Ketua LD PBNU, KH Abdullah Syamsul Arifin, menyatakan bahwa masjid memiliki potensi besar sebagai pusat dakwah kesalehan ekologis. Ia menjelaskan bahwa kesalehan umat bukan hanya bersifat spiritual dan sosial, tetapi juga mencakup kesalehan terhadap lingkungan.


“Empat bentuk kesalehan spiritual, individu, sosial, dan natural, harus dibina secara seimbang. Masjid sangat strategis untuk itu, karena pesan keagamaan yang disampaikan khatib sangat efektif membentuk kesadaran kolektif,” ungkapnya.


Menurutnya, diperlukan panduan yang kontekstual dan aplikatif agar para khatib, takmir, dan jemaah memiliki pegangan dalam mengintegrasikan nilai-nilai ekologis ke dalam aktivitas masjid.


Direktur Urusan Agama Islam dan Pembinaan Syariah, Arsad Hidayat, menambahkan bahwa persoalan lingkungan hari ini telah menyentuh seluruh aspek kehidupan: dari kesehatan, pangan, hingga spiritualitas. Karena itu, pendekatan religius menjadi salah satu kunci solusi.

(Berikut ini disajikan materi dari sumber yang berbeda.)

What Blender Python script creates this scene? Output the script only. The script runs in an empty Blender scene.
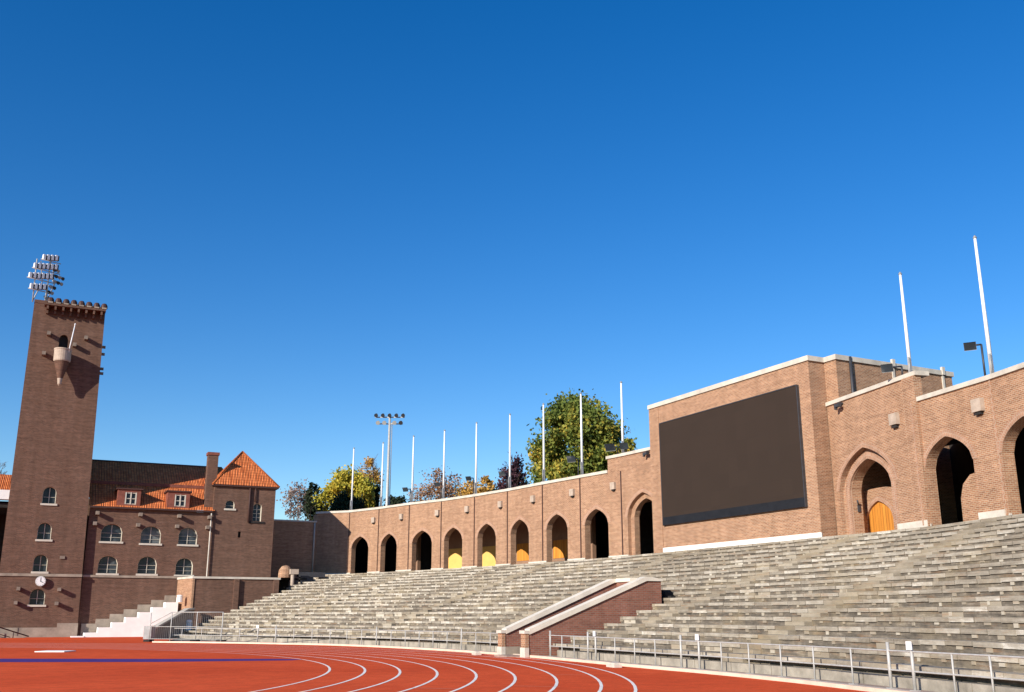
import bpy, bmesh, math, random
from mathutils import Vector, Matrix
from mathutils.geometry import tessellate_polygon
random.seed(7)
SC = bpy.context.scene
COL = SC.collection
R = math.radians
PI = math.pi

# ------------------------------------------------------------------ materials
def new_mat(name, rough=0.85, spec=0.25):
    m = bpy.data.materials.new(name); m.use_nodes = True
    nt = m.node_tree; b = nt.nodes['Principled BSDF']
    b.inputs['Roughness'].default_value = rough
    b.inputs['Specular IOR Level'].default_value = spec
    return m, nt, b
def N(nt, t, **kw):
    n = nt.nodes.new(t)
    for k, v in kw.items():
        if k in n.inputs: n.inputs[k].default_value = v
        else: setattr(n, k, v)
    return n
def rgba(c): return (c[0], c[1], c[2], 1)
def ramp(nt, stops, interp='LINEAR'):
    r = nt.nodes.new('ShaderNodeValToRGB'); r.color_ramp.interpolation = interp
    e = r.color_ramp.elements
    while len(e) < len(stops): e.new(0.5)
    for i, (p, c) in enumerate(stops): e[i].position = p; e[i].color = rgba(c)
    return r
def mixc(nt, fac, a, b, mode='MIX'):
    m = nt.nodes.new('ShaderNodeMix'); m.data_type = 'RGBA'; m.blend_type = mode
    L = nt.links
    def put(sock, v):
        if isinstance(v, (int, float)): sock.default_value = v
        elif isinstance(v, (tuple, list)): sock.default_value = rgba(v)
        else: L.new(v, sock)
    put(m.inputs[0], fac); put(m.inputs[6], a); put(m.inputs[7], b)
    return m.outputs[2]

def flat_mat(name, c, rough=0.8, spec=0.25, var=0.12, scale=1.5, metal=0.0):
    m, nt, b = new_mat(name, rough, spec); L = nt.links
    tc = N(nt, 'ShaderNodeTexCoord'); no = N(nt, 'ShaderNodeTexNoise', Scale=scale, Detail=5.0, Roughness=0.65)
    L.new(tc.outputs['Object'], no.inputs['Vector'])
    lo = [x*(1-var*1.6) for x in c]; hi = [min(1, x*(1+var)) for x in c]
    rp = ramp(nt, [(0.3, lo), (0.7, hi)]); L.new(no.outputs['Fac'], rp.inputs[0])
    L.new(rp.outputs[0], b.inputs['Base Color']); b.inputs['Metallic'].default_value = metal
    return m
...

“Krisis iklim, kekeringan, dan kerusakan lingkungan adalah realitas yang tidak bisa diabaikan. Islam mengajarkan bahwa manusia adalah khalifah di bumi. Maka, pelestarian lingkungan bukan sekadar kampanye, tapi bagian dari amanah keimanan,” ucap Arsad.


Menurut Arsad, Indonesia sebagai negara dengan penduduk muslim terbesar di dunia memiliki tanggung jawab moral untuk tampil sebagai pelopor dalam gerakan pelestarian lingkungan berbasis agama.


Kegiatan penyusunan buku ini juga merupakan bagian dari implementasi Asta Protas Menteri Agama, khususnya terkait penguatan ekoteologi dalam tata kelola kemasjidan.


“Penyusunan panduan ini adalah upaya konkret agar kebijakan tidak berhenti di atas kertas, tetapi membumi dan dapat dijalankan oleh pengurus masjid di lapangan,” jelasnya.


Ia juga menekankan pentingnya kolaborasi dengan LD PBNU karena para dai dan penyuluhnya memiliki akses langsung ke masyarakat serta memahami kondisi umat secara lebih mendalam.


“Dengan pendekatan partisipatif seperti ini, kita bisa menghasilkan modul yang kontekstual, mudah dipahami, dan aplikatif. Harapannya, gerakan masjid ramah lingkungan bisa meluas secara organik dari bawah,” tuturnya.


Selain itu, lanjutnya, struktur buku panduan, materi khutbah bertema lingkungan, praktik pengelolaan air dan sampah, hingga desain arsitektur masjid yang efisien energi juga dibahas dalam kegiatan ini.


“Penyusunan buku ini diharapkan rampung dalam beberapa bulan ke depan dan akan didistribusikan ke masjid-masjid melalui jejaring penyuluh agama dan ormas keagamaan. Langkah ini menjadi bagian dari transformasi peran masjid, dari sekadar tempat ibadah menuju pusat perubahan sosial yang berpihak pada keberlanjutan bumi,” tandasnya.